The police fell back, and as some reporters on the ground said, there seemed to be an easing off even though the RAF and other paramilitary remained in position.

The word spread and there were demonstrations in his support all over Punjab, Haryana and even Delhi. Late night meetings were held in villages and a call given for all to move to Ghazipur in support of Tikait. The support was overwhelming and completely spontaneous as the farmers across the states rose in unison.

The UP government backed off and the expected action and use of force against the farmers at Ghazipur during the night was stayed by the farmers themselves. The numbers increased at the protest venue, even though the police had cordoned off the entire highway and isolated the site.

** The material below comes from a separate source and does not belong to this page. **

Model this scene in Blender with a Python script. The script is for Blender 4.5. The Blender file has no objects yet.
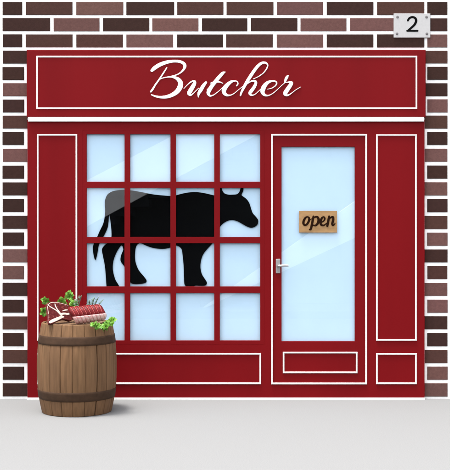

Farmers took over the security of the site again shouting slogans Jai Jawan, Jai Kisan. Elsewhere in western UP farmers pledged to support Tikait and remain united.

After the Republic Day setback with the farmer leaders alleging government conspiracy to break the movement, the threatened action against Tikait and the farmers at Ghazipur has galvanised them into a strong show of support. This was over and above formal organisation although leaders spoken to since said that the tears shed by Tikait had not gone in vain, and the farmers were resurgent and again on the ascendant. They have re-occupied the sites at Sindhu and Tikri borders as well to ensure that the protest continues unchallenged.

The next action is a one day fast on Martyrs Day, January 30 by farmers across India.